No es nada fácil ser humilde. Es un ejercicio de abajamiento y de igualdad, mejor, de considerarte igual o menos que otro. Es un ejercicio de no creerte más que otro ni más dotado, ni superior en conocimientos o virtudes. Es sencillamente considerarte criatura de Dios y agraciado con todo lo que Él te ha dado gratuitamente. Por eso, la primera condición de tu humildad es ponerlo de la misma forma, es decir, gratuitamente en beneficio y provecho de los demás.

Y ese ejercicio de abajamiento, de humildad descubre tu fe. Porque, nadie es humilde si no cree en el amor, en la verdad y en la justicia. Si yo tengo ciertos poderes y autoridad para que otros me hagan caso, cuanto Tú, Señor, que curas, que sanas y nos rescata de la muerte volviéndonos a la vida. 

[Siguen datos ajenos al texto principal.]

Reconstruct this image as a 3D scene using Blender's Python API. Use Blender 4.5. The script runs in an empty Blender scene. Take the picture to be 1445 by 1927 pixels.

De alguna manera esa fue la manifiestación del aquel centurión. Si él era capaz de tener siervos disponibles a sus ordenes, ¡cómo no Jesús, del que había oído realizar grandes prodigios y milagros, tendría poder para con simplemente mandarlo sanar a su siervo! Su súplica contiene una fe sorprendente y firme, hasta el punto que Jesús la pone como modelo para Israel: «Os digo que ni en Israel he encontrado una fe tan grande».

Este testimonio, aunque lejano en el tiempo, debe servirnos para acrecentar nuestra fe. Porque, para el Señor nada hay imposible y todo lo puede, pero, como veíamos ayer, no se trata de encontrar el paraíso aquí en este mundo, sino llegar a él a través de este mundo cargando con la cruz que nos toca vivir. Pensemos que este camino es la gran oportunidad, no hay otra, que tenemos para lograr la curación, la libertad y la salvación, no de este mundo, sino para toda la eternidad.